Dabo uses Untitled to highlight how one can resist fixed meaning and embrace openness, thus a viewer is invited to engage with the art in a personal way, interpreting and reinterpreting without being guided toward one “correct” narrative. It is less about what the works are called, and more about how they are experienced. In Unbound, the artist deliberately makes the painting to speak of the individual’s journey of self-exploration, the courageous step beyond familiar shores, the lifting of inner veils, and the liberating moment of choosing one’s own path. It is a gentle yet powerful celebration of becoming, freedom, and the endless horizon of personal discovery. This also mirrors the travails of many immigrants across borders, which also shares same thematic interest like Sanctified Abomination, a striking and unsettling portrait of fragmented identity.
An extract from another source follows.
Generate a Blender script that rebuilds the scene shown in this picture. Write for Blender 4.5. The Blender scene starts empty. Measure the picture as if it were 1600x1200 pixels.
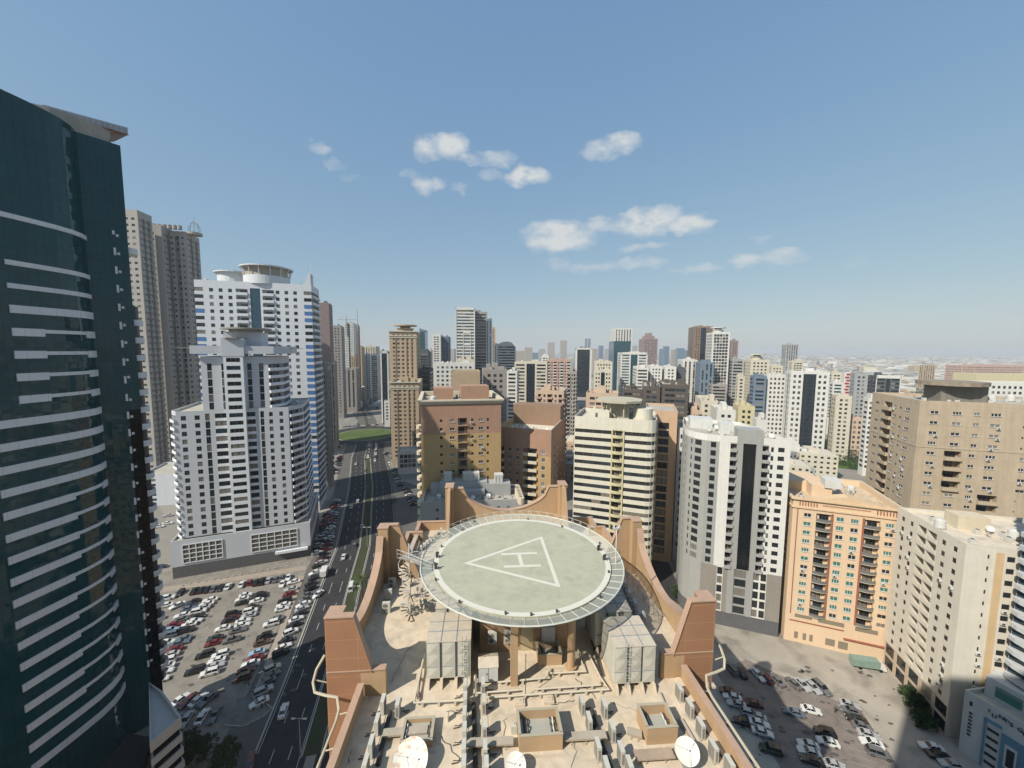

It depicts a half-Frankenstein, half-skeleton figure that stares outward, one side vibrant green and stitched, the other a bare skull with glowing red eyes. A glowing halo hovers above its head while it wears a crisp white lab coat marked with stitches and the words “I’m a doctor.” Set against a turbulent blood-red background, the piece powerfully captures the messy reality of masking and unmasking stitching together the monstrous, the polished, and the broken parts of ourselves to fit society’s ideals. Through its raw contradictions, Sanctified Abomination speaks of the many versions we carry: the ones we proudly show and the ones we still struggle to accept. It invites viewers to sit with the discomfort of becoming imperfect, stitched, yet undeniably whole.